Inside the gates of Mr Mugabe’s rural home, now manned by just one security guard, a dozen mourners gathered on Sunday to pay their respects.

They sat in small groups, speaking in hushed voices. There was an uneasiness - a sense that all was not well.

In one of the rooms, village elders and clan chiefs were deciding where the statesman should be buried.

His nephew, Leo Mugabe, denied there was a disagreement over the issue with the government but admitted his uncle died a bitter man after being ousted in 2017 by the army and his former deputy.

“He was bitter. You can imagine people you trusted - people that were guarding you, looking after, your security turn against you. He was very bitter and it dented his legacy," he said.

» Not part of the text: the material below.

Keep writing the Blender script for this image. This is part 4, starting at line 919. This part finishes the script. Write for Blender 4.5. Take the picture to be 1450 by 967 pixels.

Father Fidelis Mukonori, who played a key role in the negotiations between the 2017 coup plotters and Mr Mugabe, says he wishes he had asked his friend of more than 40 years if he had indeed felt betrayed.

“I feel heavy inside because you can only have one founding father - as a child you only have your parents. He’s gone.”

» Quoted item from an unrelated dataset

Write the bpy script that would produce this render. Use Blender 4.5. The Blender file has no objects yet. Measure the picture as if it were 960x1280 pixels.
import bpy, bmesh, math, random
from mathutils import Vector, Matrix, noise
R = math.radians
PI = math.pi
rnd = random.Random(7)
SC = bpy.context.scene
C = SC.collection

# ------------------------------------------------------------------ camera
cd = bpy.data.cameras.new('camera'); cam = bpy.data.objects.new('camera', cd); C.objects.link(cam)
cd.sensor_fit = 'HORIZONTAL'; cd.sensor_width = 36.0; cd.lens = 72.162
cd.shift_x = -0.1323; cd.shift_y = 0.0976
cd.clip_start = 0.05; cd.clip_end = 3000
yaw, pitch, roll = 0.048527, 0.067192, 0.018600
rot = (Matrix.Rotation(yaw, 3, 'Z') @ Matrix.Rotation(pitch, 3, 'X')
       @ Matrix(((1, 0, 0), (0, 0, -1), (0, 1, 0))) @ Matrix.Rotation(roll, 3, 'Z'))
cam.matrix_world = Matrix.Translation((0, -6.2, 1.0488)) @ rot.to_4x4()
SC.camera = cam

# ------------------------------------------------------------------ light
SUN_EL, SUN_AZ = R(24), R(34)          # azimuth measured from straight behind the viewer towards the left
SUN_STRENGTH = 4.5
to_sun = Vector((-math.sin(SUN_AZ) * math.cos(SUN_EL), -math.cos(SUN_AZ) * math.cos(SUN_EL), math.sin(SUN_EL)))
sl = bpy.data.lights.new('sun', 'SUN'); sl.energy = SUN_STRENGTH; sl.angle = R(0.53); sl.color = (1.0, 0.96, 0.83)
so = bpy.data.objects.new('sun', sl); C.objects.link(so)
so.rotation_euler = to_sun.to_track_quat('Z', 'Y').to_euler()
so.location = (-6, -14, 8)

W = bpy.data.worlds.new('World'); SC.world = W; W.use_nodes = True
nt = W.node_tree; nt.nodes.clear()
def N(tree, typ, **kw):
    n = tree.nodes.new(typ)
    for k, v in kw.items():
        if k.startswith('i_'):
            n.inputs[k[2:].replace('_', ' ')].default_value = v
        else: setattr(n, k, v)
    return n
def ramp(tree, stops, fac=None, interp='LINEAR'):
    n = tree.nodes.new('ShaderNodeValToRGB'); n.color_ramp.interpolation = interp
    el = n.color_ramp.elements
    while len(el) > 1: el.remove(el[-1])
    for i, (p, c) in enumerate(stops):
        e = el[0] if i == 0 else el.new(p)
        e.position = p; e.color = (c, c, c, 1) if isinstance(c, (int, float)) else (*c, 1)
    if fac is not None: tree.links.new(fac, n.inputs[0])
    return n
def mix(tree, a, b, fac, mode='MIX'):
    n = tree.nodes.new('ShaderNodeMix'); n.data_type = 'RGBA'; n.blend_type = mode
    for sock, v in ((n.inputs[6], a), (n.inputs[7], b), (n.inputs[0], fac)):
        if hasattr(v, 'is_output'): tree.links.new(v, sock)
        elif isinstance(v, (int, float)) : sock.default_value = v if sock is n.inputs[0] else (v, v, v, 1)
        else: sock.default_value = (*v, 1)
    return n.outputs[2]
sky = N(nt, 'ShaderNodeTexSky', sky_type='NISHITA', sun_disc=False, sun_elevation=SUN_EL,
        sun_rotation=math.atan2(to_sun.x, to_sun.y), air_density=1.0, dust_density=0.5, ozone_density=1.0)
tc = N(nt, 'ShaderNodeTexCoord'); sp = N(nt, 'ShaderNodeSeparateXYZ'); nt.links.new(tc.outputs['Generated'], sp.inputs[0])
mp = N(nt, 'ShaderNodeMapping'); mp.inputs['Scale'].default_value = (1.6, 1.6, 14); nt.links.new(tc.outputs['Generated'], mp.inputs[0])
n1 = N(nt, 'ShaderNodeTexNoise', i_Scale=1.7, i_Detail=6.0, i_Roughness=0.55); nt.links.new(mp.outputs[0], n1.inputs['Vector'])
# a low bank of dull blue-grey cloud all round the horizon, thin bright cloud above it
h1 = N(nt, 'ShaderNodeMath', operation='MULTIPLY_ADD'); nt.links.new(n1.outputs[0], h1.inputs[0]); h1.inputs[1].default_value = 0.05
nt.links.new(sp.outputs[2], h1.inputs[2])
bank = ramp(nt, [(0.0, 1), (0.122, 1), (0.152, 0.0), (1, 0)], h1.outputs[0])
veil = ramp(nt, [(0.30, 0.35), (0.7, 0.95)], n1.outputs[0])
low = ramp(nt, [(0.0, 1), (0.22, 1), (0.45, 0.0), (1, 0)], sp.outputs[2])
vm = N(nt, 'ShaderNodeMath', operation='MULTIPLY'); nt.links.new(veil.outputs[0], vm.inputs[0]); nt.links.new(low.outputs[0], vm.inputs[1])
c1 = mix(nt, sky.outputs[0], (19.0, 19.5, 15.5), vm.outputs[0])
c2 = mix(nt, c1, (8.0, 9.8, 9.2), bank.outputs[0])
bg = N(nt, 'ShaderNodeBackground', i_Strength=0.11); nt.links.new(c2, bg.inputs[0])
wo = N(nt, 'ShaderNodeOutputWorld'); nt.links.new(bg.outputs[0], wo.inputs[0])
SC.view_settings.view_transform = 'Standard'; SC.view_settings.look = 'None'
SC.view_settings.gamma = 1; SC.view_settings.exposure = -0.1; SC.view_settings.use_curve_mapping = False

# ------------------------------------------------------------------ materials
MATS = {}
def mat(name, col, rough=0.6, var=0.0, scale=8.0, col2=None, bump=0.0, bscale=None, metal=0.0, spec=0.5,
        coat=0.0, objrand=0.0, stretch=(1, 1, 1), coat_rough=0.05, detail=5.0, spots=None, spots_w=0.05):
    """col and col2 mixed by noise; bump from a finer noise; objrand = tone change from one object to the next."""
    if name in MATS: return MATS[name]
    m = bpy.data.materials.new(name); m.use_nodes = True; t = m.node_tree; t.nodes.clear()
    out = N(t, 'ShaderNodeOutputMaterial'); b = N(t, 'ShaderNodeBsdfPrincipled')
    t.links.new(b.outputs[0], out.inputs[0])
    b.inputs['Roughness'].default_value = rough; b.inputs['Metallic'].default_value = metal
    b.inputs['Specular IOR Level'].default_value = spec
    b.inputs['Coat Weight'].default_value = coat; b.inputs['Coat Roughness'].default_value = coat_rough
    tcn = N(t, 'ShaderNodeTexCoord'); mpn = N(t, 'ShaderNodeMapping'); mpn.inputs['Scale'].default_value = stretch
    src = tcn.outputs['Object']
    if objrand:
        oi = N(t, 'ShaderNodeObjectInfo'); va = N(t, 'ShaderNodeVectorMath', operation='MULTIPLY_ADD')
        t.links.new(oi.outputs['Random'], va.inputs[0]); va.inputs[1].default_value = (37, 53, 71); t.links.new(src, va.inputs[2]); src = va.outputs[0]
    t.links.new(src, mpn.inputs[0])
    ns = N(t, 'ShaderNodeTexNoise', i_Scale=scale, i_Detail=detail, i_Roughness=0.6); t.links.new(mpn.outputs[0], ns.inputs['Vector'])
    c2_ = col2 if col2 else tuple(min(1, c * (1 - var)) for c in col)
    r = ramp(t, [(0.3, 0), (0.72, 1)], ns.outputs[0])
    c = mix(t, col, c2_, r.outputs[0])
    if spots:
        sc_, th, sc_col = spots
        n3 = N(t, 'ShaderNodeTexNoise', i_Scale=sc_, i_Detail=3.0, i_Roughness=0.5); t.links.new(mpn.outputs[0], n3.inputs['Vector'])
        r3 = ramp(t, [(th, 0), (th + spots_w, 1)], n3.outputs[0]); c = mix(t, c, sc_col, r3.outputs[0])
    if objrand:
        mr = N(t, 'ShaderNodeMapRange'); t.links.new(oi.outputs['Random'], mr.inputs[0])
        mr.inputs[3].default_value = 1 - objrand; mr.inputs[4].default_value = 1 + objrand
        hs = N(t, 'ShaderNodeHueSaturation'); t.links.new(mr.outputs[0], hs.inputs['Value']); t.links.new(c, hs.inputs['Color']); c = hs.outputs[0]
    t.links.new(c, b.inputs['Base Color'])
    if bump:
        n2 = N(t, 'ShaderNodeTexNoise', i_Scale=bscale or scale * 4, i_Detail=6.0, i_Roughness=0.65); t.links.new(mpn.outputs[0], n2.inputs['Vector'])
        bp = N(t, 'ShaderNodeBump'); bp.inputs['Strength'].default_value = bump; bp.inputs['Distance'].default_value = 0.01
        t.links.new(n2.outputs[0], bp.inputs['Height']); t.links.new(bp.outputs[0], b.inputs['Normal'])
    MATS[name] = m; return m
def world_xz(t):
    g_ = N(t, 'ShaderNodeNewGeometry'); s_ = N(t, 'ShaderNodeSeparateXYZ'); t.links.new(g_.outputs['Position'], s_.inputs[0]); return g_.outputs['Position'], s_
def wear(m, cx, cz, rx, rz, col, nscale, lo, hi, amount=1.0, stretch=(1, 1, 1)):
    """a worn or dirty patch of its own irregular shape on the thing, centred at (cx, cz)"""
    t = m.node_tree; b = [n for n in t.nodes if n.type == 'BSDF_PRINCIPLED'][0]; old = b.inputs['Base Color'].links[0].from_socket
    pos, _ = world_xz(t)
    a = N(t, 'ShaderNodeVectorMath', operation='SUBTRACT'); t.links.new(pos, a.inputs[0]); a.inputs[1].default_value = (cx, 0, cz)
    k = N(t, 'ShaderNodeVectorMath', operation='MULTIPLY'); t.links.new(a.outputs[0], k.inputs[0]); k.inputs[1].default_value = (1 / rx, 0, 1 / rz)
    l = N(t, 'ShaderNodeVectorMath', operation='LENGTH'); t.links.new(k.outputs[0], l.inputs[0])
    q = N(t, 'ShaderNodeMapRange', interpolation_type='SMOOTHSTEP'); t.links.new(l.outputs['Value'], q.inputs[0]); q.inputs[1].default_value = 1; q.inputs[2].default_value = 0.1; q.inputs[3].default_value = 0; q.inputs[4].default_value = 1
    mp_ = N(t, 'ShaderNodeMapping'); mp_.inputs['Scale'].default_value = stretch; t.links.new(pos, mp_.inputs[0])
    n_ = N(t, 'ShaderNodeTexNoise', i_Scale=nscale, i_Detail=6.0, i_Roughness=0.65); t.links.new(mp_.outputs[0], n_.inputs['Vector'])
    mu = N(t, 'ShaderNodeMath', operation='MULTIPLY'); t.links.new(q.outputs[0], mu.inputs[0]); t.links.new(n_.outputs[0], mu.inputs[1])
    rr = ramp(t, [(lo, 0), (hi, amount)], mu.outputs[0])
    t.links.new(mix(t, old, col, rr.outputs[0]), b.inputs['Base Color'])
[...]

The Catholic priest says Mr Mugabe was the spirit of the more 70,000 people who died during the liberation war for Zimbabwe.

But the cleric is more sanguine about how the man who led Zimbabwe to independence in 1980 felt at the end of his long life: “He was ready to go, he was willing to go, he was hoping to go.”

Heads of state are being invited to a public ceremony to honour Mr Mugabe, but not to the interment.

If he is buried in his rural home, it would be his final snub to the comrades he believed betrayed him.